Hirono asked her supporters in September to sign an open letter urging U.S. House Speaker John Boehner, R-Ohio, to schedule a stand-alone vote on a millionaire’s tax. More recently, the congresswoman has advocated the surtax to pay for an extention of the payroll tax break.
"I would like to see the money go to the middle-class people in our country," she said by telephone from Washington, D.C.
Hirono said she would also end the Bush-era tax cuts as part of a larger effort to ensure that millionaires pay their fair share.
"When you talk about inequality, I think that when you have tax policies that favor the richest people in our country over the vast 98 percent of other taxpayers, that’s inequality," she said. "And we also know that the income disparity in our country has been growing. And you can’t have a strong country and a strong economy without a strong middle class."
Case said he heard public frustration during two dozen talk-story sessions held recently across the islands. He said he does not believe the disappointment is confined to the middle class.
"So I don’t buy this class warfare stuff at all," he said. "I think it’s a broad concern. I don’t think it’s limited to an income level. I don’t think it’s limited to a party, geographic level, nothing.
"I think that over the last 10 years-plus we have seen an erosion of national policy to favor too few at the expense of too many. And so there has been — I wouldn’t call it an income inequality, although that’s part of it — I would call it a broader sense of inequality, a broader sense of unfairly shared benefits and burdens.
"I think that’s what’s going on."
The former congressman said he supports a millionaire’s tax to cover a short-term extension of the payroll tax break. For the long term, he would end the Bush-era tax cuts in a larger deficit-reduction package that would include budget-neutral tax and spending policies, a cap on discretionary spending, and eliminating waste, fraud and abuse in federal programs. He also endorses a balanced budget amendment to the Constitution.
Conservatives have been successful at pressuring Republicans in Congress — and a few Democrats — not to agree to any tax increases. Americans for Tax Reform, a Washington-based interest group founded by conservative activist Grover Norquist, has persuaded 238 members of the House — a majority — and 41 members of the Senate to sign a pledge promising not to raise taxes. The group offers the pledge to all new candidates.
Hirono and Case will not sign the pledge.
Lingle will not sign, either. As governor, Lingle opposed most new tax increases. She did support higher state taxes on tobacco products to curb smoking and allowed a bill that gave Oahu the right to impose a rail surcharge to become law without her signature.

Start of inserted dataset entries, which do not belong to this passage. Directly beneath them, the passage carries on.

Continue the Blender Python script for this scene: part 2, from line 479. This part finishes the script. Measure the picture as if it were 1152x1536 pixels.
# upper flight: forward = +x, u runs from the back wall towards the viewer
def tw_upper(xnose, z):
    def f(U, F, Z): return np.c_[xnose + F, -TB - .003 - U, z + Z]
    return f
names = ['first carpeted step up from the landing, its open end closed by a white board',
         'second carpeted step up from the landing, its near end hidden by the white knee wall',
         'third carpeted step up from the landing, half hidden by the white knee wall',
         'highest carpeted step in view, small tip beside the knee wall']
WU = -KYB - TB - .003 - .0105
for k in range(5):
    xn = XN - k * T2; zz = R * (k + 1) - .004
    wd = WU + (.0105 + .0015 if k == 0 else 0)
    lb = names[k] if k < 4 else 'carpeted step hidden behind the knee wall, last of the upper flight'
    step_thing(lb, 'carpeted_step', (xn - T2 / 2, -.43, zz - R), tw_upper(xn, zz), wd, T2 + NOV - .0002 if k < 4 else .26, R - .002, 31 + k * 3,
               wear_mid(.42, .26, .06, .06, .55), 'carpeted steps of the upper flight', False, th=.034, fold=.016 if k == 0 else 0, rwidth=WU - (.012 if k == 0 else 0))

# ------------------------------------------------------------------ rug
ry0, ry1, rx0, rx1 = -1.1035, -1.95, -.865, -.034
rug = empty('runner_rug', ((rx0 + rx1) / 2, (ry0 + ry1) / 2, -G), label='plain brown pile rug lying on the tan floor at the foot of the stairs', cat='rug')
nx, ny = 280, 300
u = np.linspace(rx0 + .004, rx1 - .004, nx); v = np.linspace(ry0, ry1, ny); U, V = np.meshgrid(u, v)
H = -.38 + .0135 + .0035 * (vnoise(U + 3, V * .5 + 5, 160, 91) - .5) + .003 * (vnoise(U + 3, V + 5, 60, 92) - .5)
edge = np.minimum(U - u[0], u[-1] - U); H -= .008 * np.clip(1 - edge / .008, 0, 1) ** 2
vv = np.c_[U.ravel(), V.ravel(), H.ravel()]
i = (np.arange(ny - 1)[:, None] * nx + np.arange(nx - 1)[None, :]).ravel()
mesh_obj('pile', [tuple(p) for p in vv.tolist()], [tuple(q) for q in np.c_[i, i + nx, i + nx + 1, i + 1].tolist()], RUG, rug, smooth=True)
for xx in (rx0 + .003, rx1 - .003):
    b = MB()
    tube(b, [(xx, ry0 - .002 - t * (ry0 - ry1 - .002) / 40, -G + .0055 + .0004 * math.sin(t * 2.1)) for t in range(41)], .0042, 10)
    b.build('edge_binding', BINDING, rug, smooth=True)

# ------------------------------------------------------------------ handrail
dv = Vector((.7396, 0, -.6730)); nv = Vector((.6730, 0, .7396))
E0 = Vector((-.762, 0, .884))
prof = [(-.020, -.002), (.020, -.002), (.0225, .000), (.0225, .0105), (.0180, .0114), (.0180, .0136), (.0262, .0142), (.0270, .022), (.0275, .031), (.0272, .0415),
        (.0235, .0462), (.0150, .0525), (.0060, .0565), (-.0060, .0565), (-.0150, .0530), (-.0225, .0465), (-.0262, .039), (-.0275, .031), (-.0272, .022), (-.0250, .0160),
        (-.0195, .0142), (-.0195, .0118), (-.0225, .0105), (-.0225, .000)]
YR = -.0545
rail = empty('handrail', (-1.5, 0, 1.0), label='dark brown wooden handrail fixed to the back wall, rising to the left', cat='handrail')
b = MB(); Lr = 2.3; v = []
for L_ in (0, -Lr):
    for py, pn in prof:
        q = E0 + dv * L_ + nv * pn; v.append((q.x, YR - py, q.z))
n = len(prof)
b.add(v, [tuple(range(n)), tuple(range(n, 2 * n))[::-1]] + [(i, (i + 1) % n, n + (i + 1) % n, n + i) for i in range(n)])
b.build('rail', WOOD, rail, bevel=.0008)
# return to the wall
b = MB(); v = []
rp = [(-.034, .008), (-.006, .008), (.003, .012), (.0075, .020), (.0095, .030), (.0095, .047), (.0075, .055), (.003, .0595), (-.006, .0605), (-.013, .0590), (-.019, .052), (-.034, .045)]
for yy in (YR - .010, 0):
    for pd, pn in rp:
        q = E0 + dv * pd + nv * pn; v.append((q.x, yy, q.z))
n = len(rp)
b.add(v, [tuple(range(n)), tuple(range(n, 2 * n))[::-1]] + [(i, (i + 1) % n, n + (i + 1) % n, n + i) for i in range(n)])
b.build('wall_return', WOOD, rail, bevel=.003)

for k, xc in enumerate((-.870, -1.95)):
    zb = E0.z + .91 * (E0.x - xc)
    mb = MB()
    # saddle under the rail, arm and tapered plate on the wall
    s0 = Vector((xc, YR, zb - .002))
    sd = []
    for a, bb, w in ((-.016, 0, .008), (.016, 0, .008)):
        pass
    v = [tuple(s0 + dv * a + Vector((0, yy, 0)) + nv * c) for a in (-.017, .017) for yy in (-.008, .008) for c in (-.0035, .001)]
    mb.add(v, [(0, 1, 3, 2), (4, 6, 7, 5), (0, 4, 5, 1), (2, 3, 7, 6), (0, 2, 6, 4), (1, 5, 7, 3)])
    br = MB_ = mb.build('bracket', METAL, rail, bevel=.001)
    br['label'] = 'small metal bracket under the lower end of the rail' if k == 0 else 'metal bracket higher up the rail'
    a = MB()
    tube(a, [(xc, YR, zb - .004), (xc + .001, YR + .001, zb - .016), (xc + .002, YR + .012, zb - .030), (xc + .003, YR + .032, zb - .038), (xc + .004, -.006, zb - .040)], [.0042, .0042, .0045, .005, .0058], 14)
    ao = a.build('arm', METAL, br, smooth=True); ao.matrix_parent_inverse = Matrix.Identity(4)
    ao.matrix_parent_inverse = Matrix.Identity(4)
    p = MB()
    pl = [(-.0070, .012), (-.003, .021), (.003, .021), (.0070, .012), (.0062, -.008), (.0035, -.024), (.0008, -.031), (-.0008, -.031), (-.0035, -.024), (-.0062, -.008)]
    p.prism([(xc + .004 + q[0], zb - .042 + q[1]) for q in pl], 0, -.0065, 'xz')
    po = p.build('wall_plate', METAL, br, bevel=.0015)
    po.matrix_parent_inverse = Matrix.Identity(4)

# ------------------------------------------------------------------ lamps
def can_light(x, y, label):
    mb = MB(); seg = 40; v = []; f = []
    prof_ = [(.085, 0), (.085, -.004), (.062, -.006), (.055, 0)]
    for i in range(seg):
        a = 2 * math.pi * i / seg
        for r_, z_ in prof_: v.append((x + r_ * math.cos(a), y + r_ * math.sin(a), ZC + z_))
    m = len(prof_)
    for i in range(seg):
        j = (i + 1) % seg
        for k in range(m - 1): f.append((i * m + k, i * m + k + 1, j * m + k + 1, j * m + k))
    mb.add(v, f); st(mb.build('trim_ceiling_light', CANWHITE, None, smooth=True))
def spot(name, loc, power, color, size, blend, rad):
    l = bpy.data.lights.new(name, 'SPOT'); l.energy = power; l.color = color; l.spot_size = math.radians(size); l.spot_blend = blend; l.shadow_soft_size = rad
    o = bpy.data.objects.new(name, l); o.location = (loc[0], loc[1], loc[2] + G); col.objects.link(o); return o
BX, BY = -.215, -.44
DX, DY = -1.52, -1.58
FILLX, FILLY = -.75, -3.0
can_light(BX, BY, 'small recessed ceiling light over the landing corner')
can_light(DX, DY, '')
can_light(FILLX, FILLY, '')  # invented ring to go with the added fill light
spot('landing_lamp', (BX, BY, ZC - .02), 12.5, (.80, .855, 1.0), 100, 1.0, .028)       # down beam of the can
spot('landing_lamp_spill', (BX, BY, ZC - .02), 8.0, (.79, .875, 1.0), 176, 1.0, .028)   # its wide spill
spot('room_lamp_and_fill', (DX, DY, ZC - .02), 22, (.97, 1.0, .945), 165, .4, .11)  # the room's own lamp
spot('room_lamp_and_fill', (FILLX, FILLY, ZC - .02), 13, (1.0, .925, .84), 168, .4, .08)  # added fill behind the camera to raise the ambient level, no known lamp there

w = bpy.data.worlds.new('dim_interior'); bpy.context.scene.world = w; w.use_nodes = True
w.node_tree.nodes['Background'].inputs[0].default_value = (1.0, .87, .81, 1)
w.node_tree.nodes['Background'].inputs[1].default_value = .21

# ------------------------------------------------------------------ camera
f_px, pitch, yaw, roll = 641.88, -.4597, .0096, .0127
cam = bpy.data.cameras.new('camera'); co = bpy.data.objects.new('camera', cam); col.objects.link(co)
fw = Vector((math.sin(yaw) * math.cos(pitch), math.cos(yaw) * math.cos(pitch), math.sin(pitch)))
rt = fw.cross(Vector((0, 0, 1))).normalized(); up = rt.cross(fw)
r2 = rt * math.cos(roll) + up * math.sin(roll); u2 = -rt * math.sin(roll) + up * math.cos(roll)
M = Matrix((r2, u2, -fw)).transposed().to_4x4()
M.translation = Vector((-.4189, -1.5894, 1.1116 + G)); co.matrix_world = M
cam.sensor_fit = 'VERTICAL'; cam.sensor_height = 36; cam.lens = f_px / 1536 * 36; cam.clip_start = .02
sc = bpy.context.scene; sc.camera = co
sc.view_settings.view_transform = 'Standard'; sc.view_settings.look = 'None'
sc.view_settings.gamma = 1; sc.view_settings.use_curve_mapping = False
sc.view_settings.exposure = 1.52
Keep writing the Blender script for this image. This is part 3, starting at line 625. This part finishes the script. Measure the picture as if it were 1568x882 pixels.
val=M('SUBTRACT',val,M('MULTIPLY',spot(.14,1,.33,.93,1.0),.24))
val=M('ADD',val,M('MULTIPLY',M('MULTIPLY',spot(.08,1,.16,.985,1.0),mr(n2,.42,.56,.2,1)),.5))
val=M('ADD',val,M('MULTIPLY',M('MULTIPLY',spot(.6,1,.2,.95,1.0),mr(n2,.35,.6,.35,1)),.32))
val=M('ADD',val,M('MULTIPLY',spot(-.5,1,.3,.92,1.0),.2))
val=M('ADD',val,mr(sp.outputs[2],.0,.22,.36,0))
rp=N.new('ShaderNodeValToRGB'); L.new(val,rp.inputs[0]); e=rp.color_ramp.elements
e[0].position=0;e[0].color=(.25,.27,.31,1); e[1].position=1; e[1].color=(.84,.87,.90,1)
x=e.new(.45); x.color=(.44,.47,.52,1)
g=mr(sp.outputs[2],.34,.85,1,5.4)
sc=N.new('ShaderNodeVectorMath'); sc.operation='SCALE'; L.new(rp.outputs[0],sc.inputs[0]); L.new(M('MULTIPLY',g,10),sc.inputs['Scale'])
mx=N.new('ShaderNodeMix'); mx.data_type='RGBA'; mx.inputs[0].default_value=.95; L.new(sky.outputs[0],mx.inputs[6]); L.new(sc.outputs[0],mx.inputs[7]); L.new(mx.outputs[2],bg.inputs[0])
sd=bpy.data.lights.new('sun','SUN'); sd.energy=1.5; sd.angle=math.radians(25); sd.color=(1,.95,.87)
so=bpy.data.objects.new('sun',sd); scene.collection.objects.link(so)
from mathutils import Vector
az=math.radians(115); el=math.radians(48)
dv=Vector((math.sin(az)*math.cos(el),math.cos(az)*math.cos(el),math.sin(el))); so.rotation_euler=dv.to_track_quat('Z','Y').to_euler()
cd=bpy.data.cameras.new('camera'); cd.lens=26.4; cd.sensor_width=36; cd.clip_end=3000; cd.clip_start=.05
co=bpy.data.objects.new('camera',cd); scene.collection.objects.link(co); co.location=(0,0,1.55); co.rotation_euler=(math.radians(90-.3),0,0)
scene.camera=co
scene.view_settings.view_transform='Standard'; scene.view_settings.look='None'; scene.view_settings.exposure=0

In written statements, she said "simplistic sound-bite proposals" would not solve the nation’s deficit crisis. "Neither the ‘millionaire’s tax’ nor the extension of the ‘Bush-era tax cuts’ will solve the deep fiscal hole our state and nation face today. What’s worse, these narrow solutions have become a battle cry for political gamesmanship. Our country needs real, comprehensive, bipartisan solutions to meet this crisis," she said.
Lingle said she would simplify the federal tax code, eliminate special-interest tax loopholes, broaden the tax base and lower the tax burden for all taxpayers. While a millionaire’s tax would cover only about 700 taxpayers in Hawaii, she said some would be small-business owners who report business income as personal income for tax purposes.
"Increasing taxes on small-business owners, who are the main job creators, runs counter to what our economy needs today," she said. "We need consumers and businesses in Hawaii and around the country to be able to save and invest more of their own money, which is what the payroll tax holiday extension now being debated in Congress seeks to do."
John Carroll, an attorney and former state lawmaker running against Lingle in the GOP primary, opposes a millionaire’s tax and ending the Bush-era tax cuts. According to a spokesman, Carroll would sign the Americans for Tax Reform pledge against new taxes.
David Chang, chairman of the state GOP, said a millionaire’s tax, even if it applies to relatively few Hawaii taxpayers, could hit small-business owners struggling to make payroll and meet expenses. The Hawaii-born Obama has said the millionaire’s tax is about the nation’s welfare, not class warfare on the wealthy, but Chang said he believes Democrats are using the surtax as a wedge issue to divide voters.
"We have to step back, look at the big picture, and see that it’s not as simple as it looks," he said.